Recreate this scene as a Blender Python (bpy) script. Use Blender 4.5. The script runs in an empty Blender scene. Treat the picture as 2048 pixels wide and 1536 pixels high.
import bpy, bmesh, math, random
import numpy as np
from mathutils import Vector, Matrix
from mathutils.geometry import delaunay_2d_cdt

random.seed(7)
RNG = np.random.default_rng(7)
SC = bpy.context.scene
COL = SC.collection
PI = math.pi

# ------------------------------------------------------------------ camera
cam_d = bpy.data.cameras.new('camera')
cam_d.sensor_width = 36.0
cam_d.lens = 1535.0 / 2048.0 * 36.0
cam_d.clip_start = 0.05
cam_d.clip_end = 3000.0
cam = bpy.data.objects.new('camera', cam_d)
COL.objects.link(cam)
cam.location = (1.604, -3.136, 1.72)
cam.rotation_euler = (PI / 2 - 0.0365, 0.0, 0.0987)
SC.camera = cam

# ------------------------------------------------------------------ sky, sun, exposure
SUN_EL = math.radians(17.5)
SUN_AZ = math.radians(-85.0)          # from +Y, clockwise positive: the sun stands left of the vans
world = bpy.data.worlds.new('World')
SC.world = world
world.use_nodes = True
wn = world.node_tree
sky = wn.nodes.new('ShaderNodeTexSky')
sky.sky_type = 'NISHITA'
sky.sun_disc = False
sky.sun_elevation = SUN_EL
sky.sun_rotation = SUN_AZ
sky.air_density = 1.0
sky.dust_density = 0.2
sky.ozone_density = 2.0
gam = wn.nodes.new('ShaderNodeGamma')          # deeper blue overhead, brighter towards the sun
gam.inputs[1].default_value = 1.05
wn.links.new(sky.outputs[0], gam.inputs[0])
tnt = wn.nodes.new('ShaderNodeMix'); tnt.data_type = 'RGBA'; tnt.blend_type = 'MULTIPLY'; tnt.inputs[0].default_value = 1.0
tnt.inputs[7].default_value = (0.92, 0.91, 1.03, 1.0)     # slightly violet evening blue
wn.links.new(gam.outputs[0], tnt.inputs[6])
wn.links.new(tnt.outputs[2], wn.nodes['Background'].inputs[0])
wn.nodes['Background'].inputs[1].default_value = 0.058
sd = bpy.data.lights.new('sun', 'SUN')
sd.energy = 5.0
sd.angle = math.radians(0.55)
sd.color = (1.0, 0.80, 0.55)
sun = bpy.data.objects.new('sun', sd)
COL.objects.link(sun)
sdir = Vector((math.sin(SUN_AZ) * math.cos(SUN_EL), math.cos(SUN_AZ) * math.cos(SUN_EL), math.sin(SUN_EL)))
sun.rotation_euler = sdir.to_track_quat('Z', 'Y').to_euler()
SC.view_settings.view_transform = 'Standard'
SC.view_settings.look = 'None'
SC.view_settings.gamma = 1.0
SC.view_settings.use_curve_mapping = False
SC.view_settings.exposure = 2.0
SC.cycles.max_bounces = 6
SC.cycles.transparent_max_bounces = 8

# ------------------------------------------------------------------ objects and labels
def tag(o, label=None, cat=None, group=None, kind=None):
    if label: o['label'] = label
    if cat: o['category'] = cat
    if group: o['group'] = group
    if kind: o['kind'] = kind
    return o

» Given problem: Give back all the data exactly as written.

» In response:
Recreate this scene as a Blender Python (bpy) script. Use Blender 4.5. The script runs in an empty Blender scene. Treat the picture as 2048 pixels wide and 1536 pixels high.
import bpy, bmesh, math, random
import numpy as np
from mathutils import Vector, Matrix
from mathutils.geometry import delaunay_2d_cdt

random.seed(7)
RNG = np.random.default_rng(7)
SC = bpy.context.scene
COL = SC.collection
PI = math.pi

# ------------------------------------------------------------------ camera
cam_d = bpy.data.cameras.new('camera')
cam_d.sensor_width = 36.0
cam_d.lens = 1535.0 / 2048.0 * 36.0
cam_d.clip_start = 0.05
cam_d.clip_end = 3000.0
cam = bpy.data.objects.new('camera', cam_d)
COL.objects.link(cam)
cam.location = (1.604, -3.136, 1.72)
cam.rotation_euler = (PI / 2 - 0.0365, 0.0, 0.0987)
SC.camera = cam

# ------------------------------------------------------------------ sky, sun, exposure
SUN_EL = math.radians(17.5)
SUN_AZ = math.radians(-85.0)          # from +Y, clockwise positive: the sun stands left of the vans
world = bpy.data.worlds.new('World')
SC.world = world
world.use_nodes = True
wn = world.node_tree
sky = wn.nodes.new('ShaderNodeTexSky')
sky.sky_type = 'NISHITA'
sky.sun_disc = False
sky.sun_elevation = SUN_EL
sky.sun_rotation = SUN_AZ
sky.air_density = 1.0
sky.dust_density = 0.2
sky.ozone_density = 2.0
gam = wn.nodes.new('ShaderNodeGamma')          # deeper blue overhead, brighter towards the sun
gam.inputs[1].default_value = 1.05
wn.links.new(sky.outputs[0], gam.inputs[0])
tnt = wn.nodes.new('ShaderNodeMix'); tnt.data_type = 'RGBA'; tnt.blend_type = 'MULTIPLY'; tnt.inputs[0].default_value = 1.0
tnt.inputs[7].default_value = (0.92, 0.91, 1.03, 1.0)     # slightly violet evening blue
wn.links.new(gam.outputs[0], tnt.inputs[6])
wn.links.new(tnt.outputs[2], wn.nodes['Background'].inputs[0])
wn.nodes['Background'].inputs[1].default_value = 0.058
sd = bpy.data.lights.new('sun', 'SUN')
sd.energy = 5.0
sd.angle = math.radians(0.55)
sd.color = (1.0, 0.80, 0.55)
sun = bpy.data.objects.new('sun', sd)
COL.objects.link(sun)
sdir = Vector((math.sin(SUN_AZ) * math.cos(SUN_EL), math.cos(SUN_AZ) * math.cos(SUN_EL), math.sin(SUN_EL)))
sun.rotation_euler = sdir.to_track_quat('Z', 'Y').to_euler()
SC.view_settings.view_transform = 'Standard'
SC.view_settings.look = 'None'
SC.view_settings.gamma = 1.0
SC.view_settings.use_curve_mapping = False
SC.view_settings.exposure = 2.0
SC.cycles.max_bounces = 6
SC.cycles.transparent_max_bounces = 8

# ------------------------------------------------------------------ objects and labels
def tag(o, label=None, cat=None, group=None, kind=None):
    if label: o['label'] = label
    if cat: o['category'] = cat
    if group: o['group'] = group
    if kind: o['kind'] = kind
    return o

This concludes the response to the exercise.